Milton could hit insurers earnings, but capital likely secure: S&P
- September 10, 2025
- Posted by: Web workers
- Category: Finance
Potential losses from Hurricane Milton could exhaust 2024 natural catastrophe budgets for U.S. property/casualty insurers, hitting underwriting margins and earnings, but not capitalization, according to a report Wednesday from S&P Global Ratings.
Global reinsurers also face substantial potential exposure to potential losses from Milton, but losses should stay within their catastrophe budgets, S&P said.
Milton, currently a Category 4 major hurricane, is expected to make landfall around the Tampa Bay region later Wednesday and move off the east coast of Florida over the western Atlantic Ocean on Thursday.
While the scale of damage from Milton remains highly uncertain, it could be substantial, potentially matching that of Hurricane Ian in 2022, which resulted in about $60 billion in insured losses, S&P said.
“The key question is whether potential losses will stay within reinsurers’ annual natural catastrophe budgets or annual earnings, or whether they will escalate and become a capital event,” S&P said.
The impact of Milton, combined with natural catastrophe losses incurred so far in 2024, could still fall within reinsurers’ catastrophe budgets, the ratings agency said.
About 235,000 commercial properties with an estimated value of $1.1 trillion are in the direct path of Hurricane Milton, credit ratings agency Moody’s said in an analysis issued Wednesday.
Major metropolitan areas in Milton’s direct path with commercial property values in the billions of dollars include Tampa, with $94.6 billion; Saint Petersburg, with $48.3 billion; and Sarasota, with $26.7 billion.
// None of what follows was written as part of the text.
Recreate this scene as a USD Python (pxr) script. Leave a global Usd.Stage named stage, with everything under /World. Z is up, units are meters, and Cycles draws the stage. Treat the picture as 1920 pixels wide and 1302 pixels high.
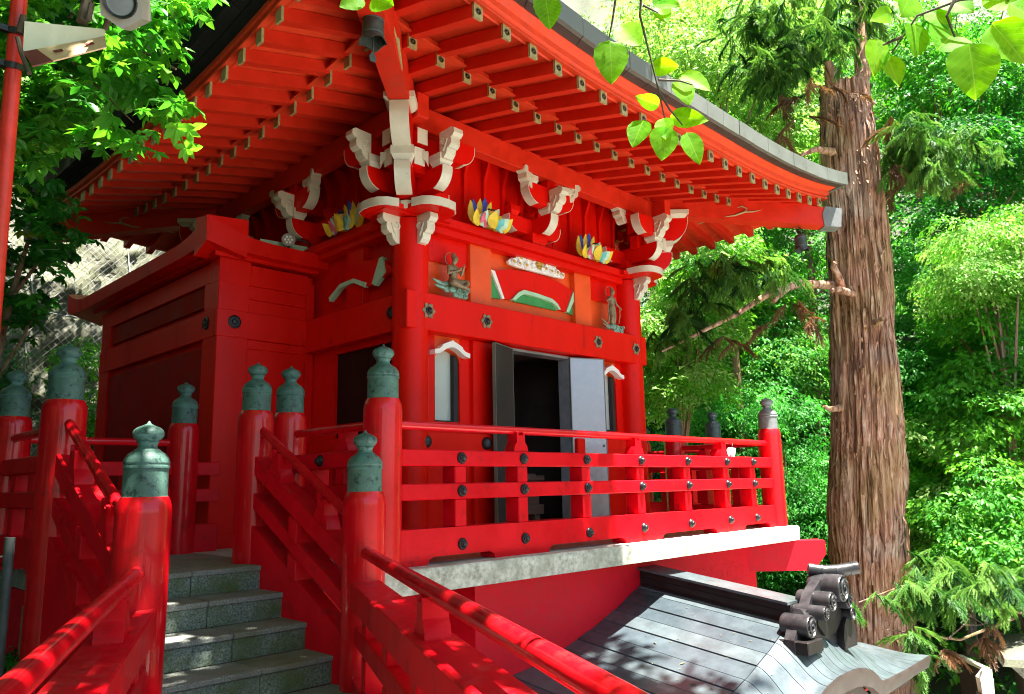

Commercial properties in Orlando in Milton’s path have an estimated value of $109.7 billion.
Moody’s said 235,388 commercial properties in Florida have a greater than 50% probability of being exposed to wind speeds of at least 50 miles per hour – the speed at which some damage is likely.
Apartment buildings in the direct path of Milton have the highest estimated value at $370.6 billion, followed by retail buildings at $276.2 billion, office at 168.2 billion, industrial at $155.2 billion and hotels at $108.9 billion.
A total of 78,916 retail, 64,857 apartment buildings, 44,122 industrial, 42,387 office, and 5,056 hotels are potentially exposed, based on Moody’s analysis.
Estimates of total property value and potential damage are limited to the properties covered in Moody’s commercial real estate database and include wind exposure only.